We have been putting DVDs into DVD display folders - my idea in fact. Space saving and pleasing. But...... MGPants finished the job. And didn't check if there was a little booklet in the Ronnie Lane DVD, and threw away the 5 or 6 covers with nice pictures that I'd left on the coffee table to keep in my scrapbook and when I had the audacity to ask him if he'd checked for little booklets and nice pictures .....OHHH!!!
'I THREW THEM AWAY!' said in such a way that I KNEW he'd not just thrown them away but SMIRKED as he even took the bin bag out AT NIGHT and put it UNDERNEATH a mucky one in the dustbin. How he crowed.
This is not my imagination. I checked. There is a bin bag that feels full of DVD covers underneath a mucky one. I KNOW there is a picture of Ronnie Lane in there!!!!!
And think what fun you will have collecting all the new things in HK and again when you return to the UK.
Oh, wow. I need a Michelle. Does she travel? I have seriously been considering sticking an ad in the local post office for someone to come and organise us, because I am really not up to the job.
And I save margarine tubs and ice cream tubs.
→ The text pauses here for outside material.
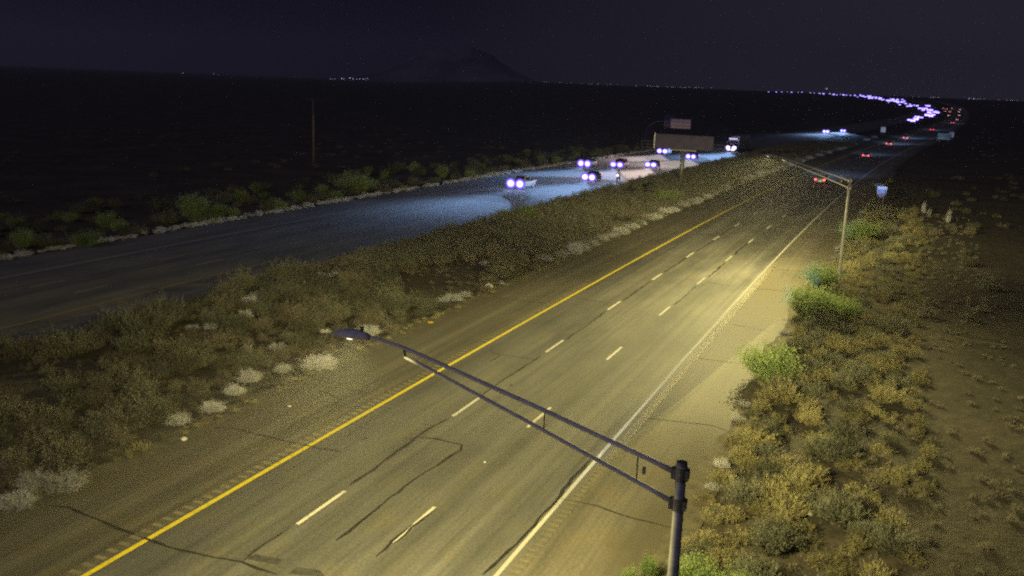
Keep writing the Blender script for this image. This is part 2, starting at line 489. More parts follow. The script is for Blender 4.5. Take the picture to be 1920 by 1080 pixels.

And a fair bit of junk, too. I'd save loo rolls, too, except my sister persuaded me that it was hideously unhygienic.
Does she travel? I keep the UK fuel industry in business!
Having to move reasonably frequently I save virtually nothing anymore. But I remember when I did. The Sidetracked Home Executives books saved me. And yet people still tell me I have more stuff than anybody else they know (even in the fridge). Six musicians, playing seven or eight different instruments (all but two of the BIG), who also do art and sport and own thousands of books, cds and dvds...I would love to go minimalist but somehow I don't think it's ever going to happen (says she who has spent the last two weeks living with two children and a husband in three rooms).